College-educated white voters are overwhelmingly supporting Hillary Clinton over Donald Trump in the 2016 presidential race, even though the Republican Party has carried the group in presidential races for several decades and Mitt Romney won the demographic in the 2012 race, according to a new
Bloomberg Politics/Purple Slice online poll.
Among white voters with at least a college degree, but no post-graduate degree, which represented more than one-third of voters in 2012:
- Clinton, 48 percent;
- Trump, 37 percent;
- Romney won in 2012 by 14 points.
And among all college-educated likely voters, including those with post-graduate degrees, a group that represented 47 percent of the 2012 electorate:
- Clinton, 54 percent;
- Trump, 32 percent;
- President Barack Obama held a 2-point advantage in 2012.
Other polls, however, show Trump faring better among white voters without college degrees than Romney attracted.
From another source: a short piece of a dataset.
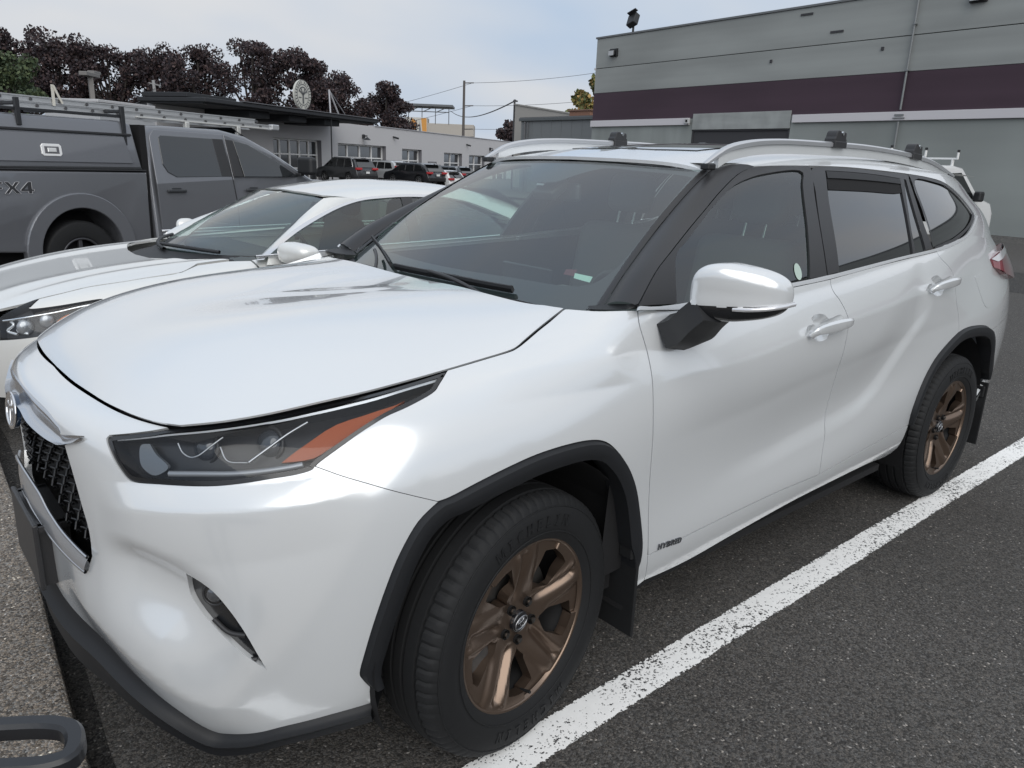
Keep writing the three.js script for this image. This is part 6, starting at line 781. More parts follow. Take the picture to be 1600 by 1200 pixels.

But no Democratic presidential candidate has won the majority of college-educated white voters since 1952, according to according to American National Election Studies data and exit polls reported by
The Atlantic.
"It's extremely hard for any presidential candidate to win an election conceding double-digit deficits among segments of the electorate that their party has competed for and won in the past," said pollster Doug Usher, who led the
survey.
"This poll indicates that Trump might be doing just that."